The dispositive issue on this appeal is: Does federal law preempt a state court from exercising jurisdiction over a cause of action by plaintiff employees, who allege invasion of their right to privacy due to a union's dissemination of their salary information, when such dissemination arises out of the organizing activities of the union? We hold that it does, and we, therefore, reverse.
The pertinent facts are as follows. IBEW, an international labor organization, began a campaign in 1977 to organize a state-wide bargaining unit for clerical and technical employees of Alabama Power Company. During the course of that campaign, it published and distributed handbills containing salary information about Alabama Power Company employees. Plaintiff Morton is an employee whose salary was disclosed by IBEW's handbills. On March 27, 1978, suing individually, and on behalf of other similarly affected Alabama Power Company employees, she filed a class action suit against IBEW. Subsequent to remand after the first appeal, plaintiff's action was consolidated with another class action, seeking similar relief, brought by Bobby W. Hosea. Plaintiffs sought an injunction to prohibit further dissemination of their salary information, and awards of compensatory and punitive damages.
Plaintiffs allege that their right of privacy was violated by IBEW's distribution of their salary information, which, they maintain, is confidential. They insist that the circuit court properly entertained jurisdiction over this case. We cannot agree. The United States Supreme Court observed:
When it is clear or may fairly be assumed that the activities which a State purports to regulate are protected by § 7 of the National Labor Relations Act, or constitute an unfair labor practice under § 8, due regard for the federal enactment requires that state jurisdiction must yield. To leave the States free to regulate conduct so plainly within the central aim of federal regulation involves too great a danger of conflict between power asserted by Congress and requirements imposed by state law. Nor has it mattered whether the States have acted through laws of broad general application rather than laws specifically directed towards the governance of industrial relations. Regardless of the mode adopted, to allow the States to control conduct which is the subject of national regulation would create potential frustration of national purposes.

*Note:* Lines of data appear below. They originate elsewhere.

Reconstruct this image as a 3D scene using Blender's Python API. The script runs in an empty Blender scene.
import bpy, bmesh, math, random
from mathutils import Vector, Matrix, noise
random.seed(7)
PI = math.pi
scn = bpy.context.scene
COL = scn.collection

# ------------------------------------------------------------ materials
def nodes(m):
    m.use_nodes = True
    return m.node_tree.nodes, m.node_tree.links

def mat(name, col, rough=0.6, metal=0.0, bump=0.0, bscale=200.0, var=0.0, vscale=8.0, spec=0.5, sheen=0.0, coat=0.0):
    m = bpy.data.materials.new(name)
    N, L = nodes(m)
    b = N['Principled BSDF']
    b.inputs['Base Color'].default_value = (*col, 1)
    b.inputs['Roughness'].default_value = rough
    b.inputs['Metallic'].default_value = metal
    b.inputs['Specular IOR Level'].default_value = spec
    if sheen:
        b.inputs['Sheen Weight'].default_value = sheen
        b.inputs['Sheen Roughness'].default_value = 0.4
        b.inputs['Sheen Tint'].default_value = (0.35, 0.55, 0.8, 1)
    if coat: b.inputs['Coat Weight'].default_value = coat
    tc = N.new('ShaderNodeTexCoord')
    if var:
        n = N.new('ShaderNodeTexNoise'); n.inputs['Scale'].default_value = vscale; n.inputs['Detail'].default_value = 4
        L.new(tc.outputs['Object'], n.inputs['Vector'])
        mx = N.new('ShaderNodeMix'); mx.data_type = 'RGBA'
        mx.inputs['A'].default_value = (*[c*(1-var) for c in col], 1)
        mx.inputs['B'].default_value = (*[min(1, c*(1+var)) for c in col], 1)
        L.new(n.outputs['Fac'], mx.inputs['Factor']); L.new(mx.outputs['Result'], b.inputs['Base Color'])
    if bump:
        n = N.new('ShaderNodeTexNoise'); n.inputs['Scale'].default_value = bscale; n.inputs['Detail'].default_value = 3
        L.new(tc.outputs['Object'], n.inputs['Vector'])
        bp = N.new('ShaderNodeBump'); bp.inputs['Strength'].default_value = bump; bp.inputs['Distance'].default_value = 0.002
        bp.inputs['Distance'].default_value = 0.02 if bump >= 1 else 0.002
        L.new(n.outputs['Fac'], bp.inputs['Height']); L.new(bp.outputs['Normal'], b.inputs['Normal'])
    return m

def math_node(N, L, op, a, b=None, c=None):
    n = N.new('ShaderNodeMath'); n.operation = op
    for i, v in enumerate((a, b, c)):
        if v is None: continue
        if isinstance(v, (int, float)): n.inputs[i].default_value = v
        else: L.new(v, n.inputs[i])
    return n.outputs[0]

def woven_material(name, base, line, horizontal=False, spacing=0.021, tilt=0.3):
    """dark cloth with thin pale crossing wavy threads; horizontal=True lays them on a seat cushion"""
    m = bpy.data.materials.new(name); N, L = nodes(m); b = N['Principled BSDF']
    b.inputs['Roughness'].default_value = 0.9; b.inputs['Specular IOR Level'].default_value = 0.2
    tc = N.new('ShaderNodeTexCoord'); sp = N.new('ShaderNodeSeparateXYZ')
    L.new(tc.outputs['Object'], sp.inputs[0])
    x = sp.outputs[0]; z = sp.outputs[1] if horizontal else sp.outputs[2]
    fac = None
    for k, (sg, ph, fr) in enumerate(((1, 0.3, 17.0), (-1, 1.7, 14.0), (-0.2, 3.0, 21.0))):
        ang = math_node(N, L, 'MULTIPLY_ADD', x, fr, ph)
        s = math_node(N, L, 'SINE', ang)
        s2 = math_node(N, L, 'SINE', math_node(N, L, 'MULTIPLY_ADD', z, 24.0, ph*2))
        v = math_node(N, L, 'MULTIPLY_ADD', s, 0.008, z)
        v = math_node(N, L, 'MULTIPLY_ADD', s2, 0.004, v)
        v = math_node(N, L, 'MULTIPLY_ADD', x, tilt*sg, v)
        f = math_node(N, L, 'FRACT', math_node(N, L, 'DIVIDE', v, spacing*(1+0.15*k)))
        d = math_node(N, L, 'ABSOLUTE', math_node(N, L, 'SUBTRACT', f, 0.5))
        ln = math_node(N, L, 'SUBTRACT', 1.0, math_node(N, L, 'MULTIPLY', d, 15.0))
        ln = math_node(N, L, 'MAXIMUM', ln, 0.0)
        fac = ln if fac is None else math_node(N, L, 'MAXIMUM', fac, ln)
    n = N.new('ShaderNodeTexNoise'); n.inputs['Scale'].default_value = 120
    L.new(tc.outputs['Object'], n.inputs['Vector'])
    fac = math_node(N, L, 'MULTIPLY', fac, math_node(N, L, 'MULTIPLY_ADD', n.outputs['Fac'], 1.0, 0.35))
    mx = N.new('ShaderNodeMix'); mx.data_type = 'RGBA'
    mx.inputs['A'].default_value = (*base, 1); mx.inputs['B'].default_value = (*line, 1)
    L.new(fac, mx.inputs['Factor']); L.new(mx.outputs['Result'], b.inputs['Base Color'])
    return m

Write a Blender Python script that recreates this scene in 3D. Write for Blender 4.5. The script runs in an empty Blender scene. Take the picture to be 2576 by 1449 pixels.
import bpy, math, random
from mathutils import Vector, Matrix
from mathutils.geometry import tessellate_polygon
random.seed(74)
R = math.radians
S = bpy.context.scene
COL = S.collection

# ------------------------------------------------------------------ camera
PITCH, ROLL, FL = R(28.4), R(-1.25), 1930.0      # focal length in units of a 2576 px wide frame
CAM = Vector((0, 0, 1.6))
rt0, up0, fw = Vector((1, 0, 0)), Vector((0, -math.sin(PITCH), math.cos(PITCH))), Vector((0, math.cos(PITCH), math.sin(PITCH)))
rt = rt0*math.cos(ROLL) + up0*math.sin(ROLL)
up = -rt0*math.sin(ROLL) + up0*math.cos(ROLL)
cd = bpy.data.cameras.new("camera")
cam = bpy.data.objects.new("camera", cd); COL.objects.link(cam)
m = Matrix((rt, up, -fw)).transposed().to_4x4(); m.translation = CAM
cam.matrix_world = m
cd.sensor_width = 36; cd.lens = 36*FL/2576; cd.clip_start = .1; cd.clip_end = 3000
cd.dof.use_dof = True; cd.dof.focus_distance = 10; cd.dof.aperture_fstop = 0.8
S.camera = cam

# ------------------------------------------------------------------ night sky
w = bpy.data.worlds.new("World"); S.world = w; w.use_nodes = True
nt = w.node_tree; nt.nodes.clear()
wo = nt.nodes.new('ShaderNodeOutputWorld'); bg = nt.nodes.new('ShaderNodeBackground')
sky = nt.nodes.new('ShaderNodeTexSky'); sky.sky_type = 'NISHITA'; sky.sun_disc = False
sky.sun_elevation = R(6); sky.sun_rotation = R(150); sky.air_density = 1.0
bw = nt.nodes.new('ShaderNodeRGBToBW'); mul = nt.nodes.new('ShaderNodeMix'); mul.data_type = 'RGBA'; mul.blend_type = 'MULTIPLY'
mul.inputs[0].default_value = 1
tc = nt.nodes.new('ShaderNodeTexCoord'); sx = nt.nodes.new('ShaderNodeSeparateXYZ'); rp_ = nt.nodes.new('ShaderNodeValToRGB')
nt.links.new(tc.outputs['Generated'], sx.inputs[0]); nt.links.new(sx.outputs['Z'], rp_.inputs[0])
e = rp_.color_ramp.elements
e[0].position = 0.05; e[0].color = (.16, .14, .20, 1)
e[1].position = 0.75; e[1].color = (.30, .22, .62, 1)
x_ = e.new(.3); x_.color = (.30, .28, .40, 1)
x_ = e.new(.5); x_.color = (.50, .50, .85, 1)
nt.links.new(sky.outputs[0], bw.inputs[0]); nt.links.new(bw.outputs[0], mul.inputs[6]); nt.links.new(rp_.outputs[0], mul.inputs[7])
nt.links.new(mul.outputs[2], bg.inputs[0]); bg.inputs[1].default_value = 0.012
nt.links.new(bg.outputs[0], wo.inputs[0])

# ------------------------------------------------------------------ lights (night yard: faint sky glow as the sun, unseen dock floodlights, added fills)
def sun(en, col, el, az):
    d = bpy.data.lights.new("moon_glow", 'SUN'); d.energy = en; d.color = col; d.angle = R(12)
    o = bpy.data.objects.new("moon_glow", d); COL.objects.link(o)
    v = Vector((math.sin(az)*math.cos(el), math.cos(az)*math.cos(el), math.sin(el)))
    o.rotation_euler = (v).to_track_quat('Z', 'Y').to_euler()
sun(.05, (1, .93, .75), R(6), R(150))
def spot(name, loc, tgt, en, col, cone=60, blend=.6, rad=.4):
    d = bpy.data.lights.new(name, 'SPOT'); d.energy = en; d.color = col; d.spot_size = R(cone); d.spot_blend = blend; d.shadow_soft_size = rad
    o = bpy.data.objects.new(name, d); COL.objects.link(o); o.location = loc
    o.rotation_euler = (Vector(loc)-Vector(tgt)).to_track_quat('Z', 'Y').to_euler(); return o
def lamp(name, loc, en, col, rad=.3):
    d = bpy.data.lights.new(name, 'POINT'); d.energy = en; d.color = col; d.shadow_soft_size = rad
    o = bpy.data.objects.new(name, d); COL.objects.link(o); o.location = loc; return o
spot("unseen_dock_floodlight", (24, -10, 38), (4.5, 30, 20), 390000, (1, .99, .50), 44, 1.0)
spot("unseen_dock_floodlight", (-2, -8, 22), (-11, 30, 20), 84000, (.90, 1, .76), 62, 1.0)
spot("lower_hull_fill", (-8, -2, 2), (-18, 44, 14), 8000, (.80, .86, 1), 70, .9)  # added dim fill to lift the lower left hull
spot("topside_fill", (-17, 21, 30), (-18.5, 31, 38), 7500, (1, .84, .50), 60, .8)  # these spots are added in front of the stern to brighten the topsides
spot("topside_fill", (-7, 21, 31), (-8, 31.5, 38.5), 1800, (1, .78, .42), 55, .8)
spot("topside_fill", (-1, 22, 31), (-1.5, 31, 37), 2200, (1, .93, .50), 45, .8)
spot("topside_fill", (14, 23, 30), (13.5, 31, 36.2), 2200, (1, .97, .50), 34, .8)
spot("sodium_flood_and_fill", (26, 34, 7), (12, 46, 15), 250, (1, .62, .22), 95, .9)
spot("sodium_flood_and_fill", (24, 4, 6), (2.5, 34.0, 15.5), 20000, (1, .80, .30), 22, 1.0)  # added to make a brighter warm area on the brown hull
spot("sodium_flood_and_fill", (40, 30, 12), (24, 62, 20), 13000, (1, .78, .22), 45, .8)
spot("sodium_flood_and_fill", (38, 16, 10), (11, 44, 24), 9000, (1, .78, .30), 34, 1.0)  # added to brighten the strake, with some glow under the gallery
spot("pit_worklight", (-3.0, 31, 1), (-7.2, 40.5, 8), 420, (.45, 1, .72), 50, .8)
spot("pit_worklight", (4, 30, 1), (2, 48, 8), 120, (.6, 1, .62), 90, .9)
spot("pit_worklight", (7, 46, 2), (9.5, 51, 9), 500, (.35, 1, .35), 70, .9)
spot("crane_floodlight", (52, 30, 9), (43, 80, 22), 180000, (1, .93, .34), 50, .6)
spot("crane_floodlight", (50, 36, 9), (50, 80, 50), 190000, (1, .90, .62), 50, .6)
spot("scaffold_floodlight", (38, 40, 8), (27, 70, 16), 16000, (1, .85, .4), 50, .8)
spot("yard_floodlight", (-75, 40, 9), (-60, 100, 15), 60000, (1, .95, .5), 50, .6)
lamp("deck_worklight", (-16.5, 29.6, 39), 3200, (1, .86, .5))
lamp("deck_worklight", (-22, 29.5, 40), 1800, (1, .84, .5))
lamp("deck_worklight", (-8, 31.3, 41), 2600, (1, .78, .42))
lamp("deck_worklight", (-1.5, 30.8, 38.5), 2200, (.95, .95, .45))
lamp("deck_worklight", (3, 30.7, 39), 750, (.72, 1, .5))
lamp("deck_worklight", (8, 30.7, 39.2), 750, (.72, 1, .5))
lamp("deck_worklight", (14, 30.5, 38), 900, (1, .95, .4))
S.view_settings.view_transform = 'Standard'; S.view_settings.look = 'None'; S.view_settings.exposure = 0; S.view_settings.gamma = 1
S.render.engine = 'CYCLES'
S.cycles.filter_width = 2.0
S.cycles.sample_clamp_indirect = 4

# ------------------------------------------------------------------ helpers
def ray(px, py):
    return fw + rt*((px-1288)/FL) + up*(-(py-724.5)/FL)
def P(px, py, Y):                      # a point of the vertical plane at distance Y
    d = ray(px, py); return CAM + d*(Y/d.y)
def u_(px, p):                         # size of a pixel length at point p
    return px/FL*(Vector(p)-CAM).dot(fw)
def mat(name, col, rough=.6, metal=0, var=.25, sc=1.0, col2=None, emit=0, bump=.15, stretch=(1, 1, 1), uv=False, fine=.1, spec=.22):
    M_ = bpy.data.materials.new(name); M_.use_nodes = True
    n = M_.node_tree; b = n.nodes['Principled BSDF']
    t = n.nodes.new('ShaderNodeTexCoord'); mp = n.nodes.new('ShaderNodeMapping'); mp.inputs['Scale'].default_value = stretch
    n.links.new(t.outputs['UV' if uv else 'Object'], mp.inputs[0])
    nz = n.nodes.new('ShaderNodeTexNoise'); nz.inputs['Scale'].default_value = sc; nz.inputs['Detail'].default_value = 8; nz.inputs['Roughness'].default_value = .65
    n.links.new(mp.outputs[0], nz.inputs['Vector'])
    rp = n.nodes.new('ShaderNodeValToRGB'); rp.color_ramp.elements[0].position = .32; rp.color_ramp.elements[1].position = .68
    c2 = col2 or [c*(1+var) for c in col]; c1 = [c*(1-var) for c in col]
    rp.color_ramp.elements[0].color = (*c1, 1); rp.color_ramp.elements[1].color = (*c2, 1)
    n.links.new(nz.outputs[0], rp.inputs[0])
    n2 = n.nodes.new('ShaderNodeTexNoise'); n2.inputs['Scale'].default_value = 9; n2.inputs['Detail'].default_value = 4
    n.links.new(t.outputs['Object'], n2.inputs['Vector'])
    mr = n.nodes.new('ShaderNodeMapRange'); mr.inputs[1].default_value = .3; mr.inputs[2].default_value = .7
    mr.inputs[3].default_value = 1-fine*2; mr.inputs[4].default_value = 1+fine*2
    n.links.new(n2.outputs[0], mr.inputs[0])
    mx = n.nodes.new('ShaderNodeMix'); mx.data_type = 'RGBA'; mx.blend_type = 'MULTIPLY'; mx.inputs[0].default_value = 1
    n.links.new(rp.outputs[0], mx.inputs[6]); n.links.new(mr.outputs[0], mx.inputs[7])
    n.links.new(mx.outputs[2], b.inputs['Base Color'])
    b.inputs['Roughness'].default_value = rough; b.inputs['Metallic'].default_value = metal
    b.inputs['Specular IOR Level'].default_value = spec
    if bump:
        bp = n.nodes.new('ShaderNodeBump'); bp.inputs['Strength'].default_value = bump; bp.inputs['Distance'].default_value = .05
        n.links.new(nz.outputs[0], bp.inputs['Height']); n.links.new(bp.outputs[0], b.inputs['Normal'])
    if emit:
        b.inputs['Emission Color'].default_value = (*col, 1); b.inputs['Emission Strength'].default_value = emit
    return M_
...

San Diego Building Trades Council v. Garmon, 359 U.S. 236 at 244, 79 S.Ct. 773 at 779, 3 L.Ed.2d 775 at 782-3 (1959) (footnote omitted). Included within the scope of protected activities are a union's organizational activities. Linn v. United Plant Guard Workers of America, Local 114, 383 U.S. 53, 86 S.Ct. 657, 15 L.Ed.2d 582 (1966).
Certain exceptions, however, exist to the preemption rule.
We have refused to apply the pre-emption doctrine to activity that otherwise would fall within the scope of Garmon if that activity "was a merely peripheral concern of the Labor Management Relations Act . . . [or] touched interests so deeply rooted in local feeling and responsibility that, in the absence of compelling congressional direction, we could not infer that Congress had deprived the States of the power to act." Id. [359 U.S.], at 243-244, 79 S.Ct. at 779. See, e.g., Linn v. Plant Guard Workers, 383 U.S. 53, 86 S.Ct. 657, 15 L.Ed.2d 582 (1966) (malicious libel); Automobile Workers v. Russell, 356 U.S. 634, 78 S.Ct. 932, 2 L.Ed.2d 1030 (1958) (mass picketing and threats of violence); Machinists v. Gonzales, 356 U.S. 617, 78 S.Ct. 923, 2 L.Ed.2d 1018 (1958) (wrongful expulsion from union membership). We also have refused to apply the pre-emption doctrine "where the particular rule of law sought to be invoked before another tribunal is so structured and administered that, in virtually all instances, it is safe to presume that judicial supervision will not disserve the interests promoted by the federal labor statutes." Motor Coach Employees v. Lockridge, supra [ 403 U.S. 274], at 297-298, 91 S.Ct. [1909], at 1923 [ 29 L.Ed.2d 473]. See Vaca v. Sipes, [ 386 U.S. 171, 87 S.Ct. 903, 17 L.Ed.2d 842] supra (duty of fair representation cases).
Farmer v. United Brotherhood of Carpenters and Joiners of America, Local 25, 430 U.S. 290 at 296-7, 97 S.Ct. 1056 at 1061-2, 51 L.Ed.2d 338 at 347-8 (1977) (footnote omitted).
We are unaware of an exception to the preemption rule for a cause of action founded on the theory of invasion of privacy based on facts arising out of a union's attempt to organize. Plaintiffs have called no precedent to our attention either creating such an exception or supporting an inference that it exists. Indeed, the Farmer court went on to state, "[I]t is well settled that the general applicability of a state cause of action is not sufficient to exempt it from pre-emption." Farmer, 430 U.S. at 300, 97 S.Ct. at 1063, 51 L.Ed.2d at 350. Under the current state of federal law, the absence of a specifically recognized exception to the preemption rule for an action alleging invasion of privacy leads us to conclude that plaintiffs' action is due to be dismissed.
The judgment of the trial court is reversed, with directions to the trial court to grant IBEW's motion pursuant to Rule 41 (b), A.R.C.P., for involuntary dismissal.
REVERSED AND REMANDED WITH DIRECTIONS.
TORBERT, C.J., and FAULKNER, ALMON and EMBRY, JJ., concur.